Broadcom filed the suit in October, claiming that Qualcomm misused its vast patent portfolio in CDMA and other wireless technologies to “double recover” royalties from licensees. Qualcomm not only sells Mobile Station Modem (MSM) chips that go into CDMA and W-CDMA handsets, it licenses to those manufacturers the core intellectual property used to power them. But Broadcom alleged that by selling the chip Qualcomm is exhausting its patent rights, and that Qualcomm’s licensing practices amount to double-charging the industry for the same technology.
US District Court Judge William Hayes, however, rejected Broadcom’s reasoning, ruling that Broadcom provided no specific of exhausted patents and that the purported damages Qualcomm has wrecked upon the industry were too speculative.
Broadcom isn’t the first to make this case against Qualcomm. Nokia filed a similar lawsuit in 2007 in European courts, but that case, too, was thrown out. But last year, the US Supreme Court ruled on important case on the issue of patent exhaustion, which seemed to favor Broadcom’s argument. (For a detailed explanation of how the Court’s ruling applies to Qualcomm see this San Diego Union-Tribune article). In that case, Quanta Computer claimed it didn’t have to pay royalties to LG Electronics for chips it bought from Intel, even though those chips contained technology Intel licensed from LG. The Supreme Court sided with Quanta.
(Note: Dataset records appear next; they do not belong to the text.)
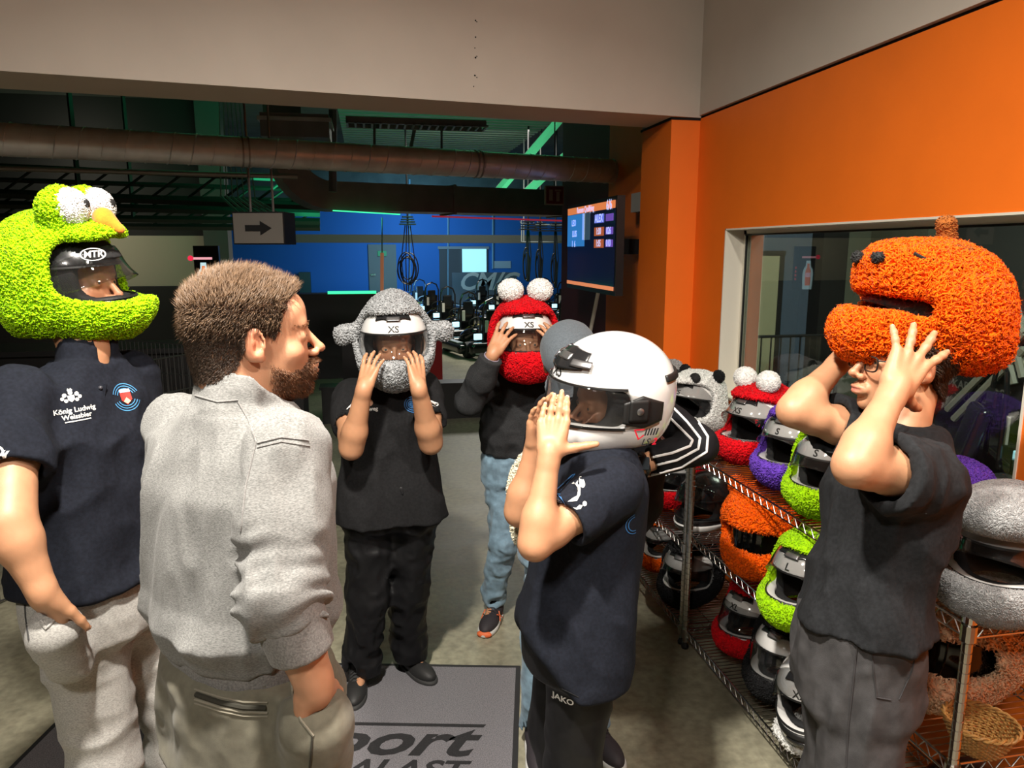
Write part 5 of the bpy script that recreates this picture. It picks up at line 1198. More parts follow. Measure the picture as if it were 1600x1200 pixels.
s = Sdf(); torso_body(s, pel, che, neck, rx, .88); head(s, hc, hR, .96); s.cone(neck, hc + hR @ np.array([0, -.02, -.06]), .050, .050, .02)
arm(s, Rsh, Rel, Rwr, 1.04); arm(s, Lsh, Lel, Lwr, 1.04); nl = []
hand(s, Rwr, D(584, 553, 2.60) - Rwr, (.55, .8, -.1), 'R', .90, curl=(6, 14, 10), spread=(12, 4, -3, -10), thumb=(.85, .45, .35), nails=nl); hand(s, Lwr, D(648, 553, 2.60) - Lwr, (-.55, .8, -.1), 'L', .90, curl=(6, 16, 12), spread=(10, 3, -4, -10), thumb=(.8, .5, .4), nails=nl)
Rft, Rtoe = atz(566, 1065), atz(552, 1108); Lft, Ltoe = atz(640, 1040), atz(676, 1068)
rk, lk = np.array([-.04, 2.83, .42]), np.array([.125, 2.88, .42]); ra, la = np.array([-.075, 2.86, .08]), np.array([.125, 2.95, .08])
leg(s, (cx - .08, cy, .76), rk, ra, ra + (-.02, -.12, -.04), .9); leg(s, (cx + .08, cy, .76), lk, la, la + (.07, -.10, -.04), .9)
p3 = person('child in a plain black T-shirt on the mat, holding on the grey plush helmet', s, .0038, headcol(hc, hR, .96, SK)); nails_on(p3, nl); eyes(hc, hR, .96, p3)
m_btee = cloth_mat('black_tshirt', (0.012, 0.012, 0.013), .92, .2, 120); m_navy = cloth_mat('navy_polo', (0.009, 0.011, 0.018), .9, .2, 120)
s = Sdf(); s.loft([ringrow(.735, (cx + .00, cy - .02), .208, .135, 2), ringrow(.85, (cx - .0, cy - .015), .192, .125, 2), ringrow(1.0, (cx, cy), .172, .115, 2), ringrow(1.12, (cx, cy), .168, .113, 2), ringrow(1.22, (cx + .002, cy + .005), .160, .100, 2), ringrow(1.285, (cx + .006, cy + .005), .095, .075, 2), ringrow(1.315, (cx + .01, cy), .064, .060, 2)], 2.5, .02, cap=.008)
e1_, d1_ = sleeve(s, Rsh + (.01, 0, -.01), Rel, .62, .070, .068, inner=.055); e2_, d2_ = sleeve(s, Lsh + (-.01, 0, -.01), Lel, .62, .070, .068, inner=.055)
s.disp(folds(.0070, (8, 8, 4.0), 3.3)); s.ell(np.array([cx + .01, cy - .015, 1.33]), (.062, .058, .03), None, .006, 's')
t3 = s.mesh('t_shirt', .006, m_btee, p3)
m_wp = mat('white_print', (.72, .72, .70), .7); m_bp = mat('blue_print', (.03, .14, .36), .7)
decal('sleeve_print', text_vf('AZm', .030, True, .3), t3, D(541, 645, 2.60), (.95, -.3, -.05), (0, 0, 1), m_wp, t3, .002, .01)
decal('chest_print', text_vf('Radweg', .020, True), t3, D(577, 648, 2.65), (1, 0, 0), (0, 0, 1), m_wp, t3, .002, .01); decal('chest_print', poly_vf([disc(0, 0, .012)]), t3, D(578, 638, 2.65), (1, 0, 0), (0, 0, 1), mat('print_peach', (.5, .25, .15), .7), t3, .002, .01)
decal('chest_crest', poly_vf([p for r in (.010, .017, .024) for p in ringp(0, 0, r, .003)] + [disc(0, 0, .008)]), t3, D(646, 643, 2.65), (1, 0, 0), (0, 0, 1), m_bp, t3, .002, .01)
decal('sleeve_print', poly_vf([disc(-.008, .02, .006), [(-.01, .01), (.004, .012), (.012, -.02), (.006, -.022)]]), t3, D(686, 640, 2.60), (1, .3, 0), (0, 0, 1), m_wp, t3, .002, .01)
m_track = cloth_mat('black_track_trousers', (0.008, 0.008, 0.009), .5, .1, 60, bump=.1, sheen=.0, spec=.25)
trousers('track_trousers', m_track, p3, (cx, cy + .0, .90), (cx, cy + .01, .80), [[(cx - .085, cy, .76, .095), (-.04, 2.83, .42, .075), (-.075, 2.87, .13, .066), (-.08, 2.87, .075, .070)], [(cx + .085, cy, .76, .095), (.125, 2.88, .42, .073), (.120, 2.95, .13, .064), (.122, 2.95, .075, .068)]], 2, .95, amp=.010, fr=(8, 8, 8), seed=5)
m_sblk = mat('shoe_black', (.018, .018, .018), .6, bump=.3, bscale=300, bdist=.001); m_sole = mat('shoe_sole_black', (.03, .03, .03), .7); m_lace = mat('lace_dark', (.05, .05, .05), .8)
shoe(p3, 'trainer', (-.085, 2.925, 0), (-.112, 2.685, 0), .98, m_sblk, m_sole, m_lace); shoe(p3, 'trainer', (.098, 3.00, 0), (.215, 2.80, 0), .98, m_sblk, m_sole, m_lace)

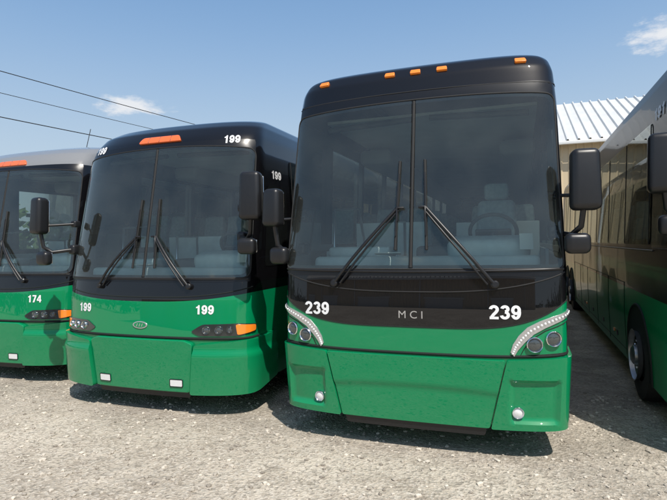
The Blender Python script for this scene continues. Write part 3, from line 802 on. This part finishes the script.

The legal battles between Qualcomm and the industry are only likely to escalate as the industry moves toward 4G. In an effort to avoid the intellectual property wars that scarred 3G, vendors in both the WiMAX and long-term evolution (LTE) spaces have tried to work out cross-licensing agreements before the large-scale advent of either technology, believing they can prevent a single patent holder or group of patent holders from exercising undue influence on the market. Qualcomm, which owns intellectual property that applies to both technologies, has not joined either effort.